I agree that the numbers are more than adequate for sps pretty much anywhere in the tank. However, I disagree with the statement that par numbers should be taken with a grain of salt.
PAR is extremely important in a tank - too little and some corals will indeed brown out, too much and you'll roast corals as mentioned above. PAR (PUR, PPFD, or any other term that's been put on it) is the measurement of intensity of light between the ~400nm and ~700nm, or in other words - the intensity of the light that our corals use to photosynthesize.
The downside that we've all found with LED's is not a coverage issue, or even an intensity issue for that matter, but rather a spectrum issue. LED's by nature are a very narrow banded wavelength light emitter. If you take a look at a blue LED spectral plot, you'll notice some really heavy spikes around 450nm or so, and not much else going on in other areas. Then take a look at an equivelant ATI Blue Plus lamp for example, and while it's just as blue to the naked eye, the lamp still has spikes in both lower and higher wave lengths, almost all the way up to 600nm, and as low as 400nm. The same can be said for Royal Blue LED's, White LED's, etc.
A lot of us older hobbyists remember that term "full spectrum lighting". You could take a look at any metal halide above 5500k or any T12 or T5 lamp, and see where that term "full spectrum" comes from by looking at it's spectral plot. Anyone that's looked at Sanjay's halide spectral plots have noticed this. LED's do not work in this same fashion, therefore we try to mix colors to provide that "full spectrum" that we got from the use of other light sources.
Vertex Illumina, one of the best - if not the best, LED fixture on the market is selling the red pads for this very reason. It will help to get those spikes of yellow and red that we got with our metal halides (even our 20k halides), that we do not get with LED's now. This, in my opinion, has more to do with our coral coloration than just about anything else - assuming the PAR is there and tank parameters are decent.
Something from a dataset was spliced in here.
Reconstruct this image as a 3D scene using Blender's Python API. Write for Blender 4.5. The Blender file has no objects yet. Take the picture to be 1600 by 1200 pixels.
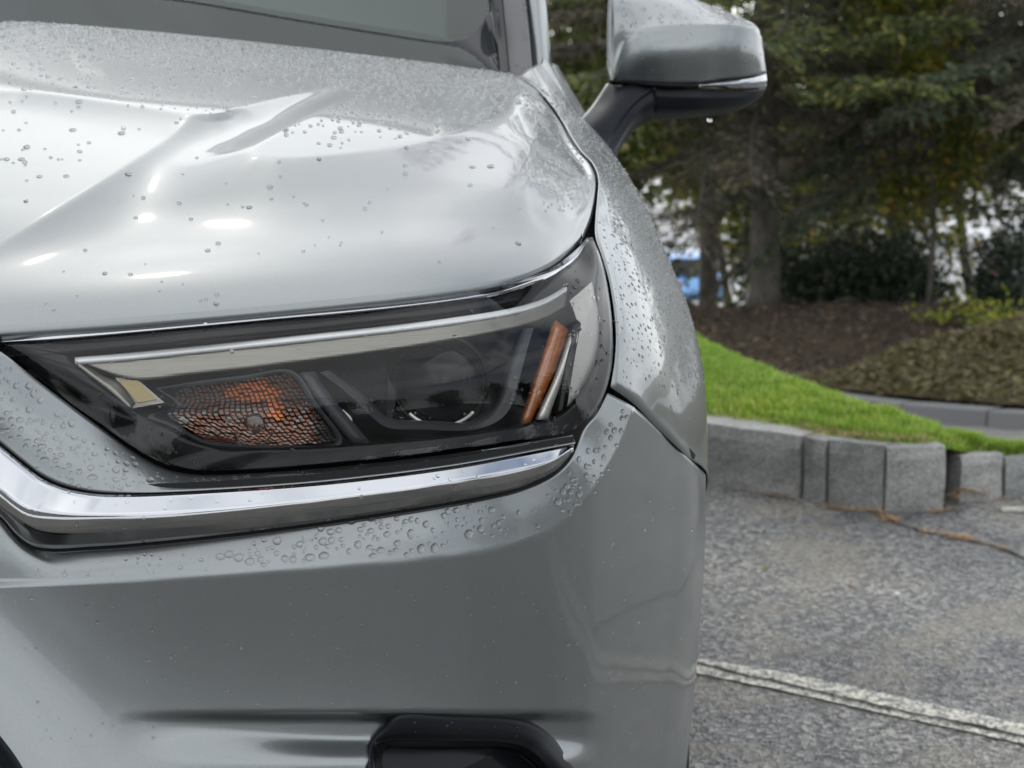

Keep in mind that RGB LED's will not fix this issue until someone comes out with an RGB fixture that can control independent diodes, thus mixing all sorts of different colors. Right now the RGB fixtures available on the market can be tweaked to one color (although just about any gradient of color you wish), but it will still be a very narrow wavelength of light being emitted - just in whatever coloration you have it tuned to.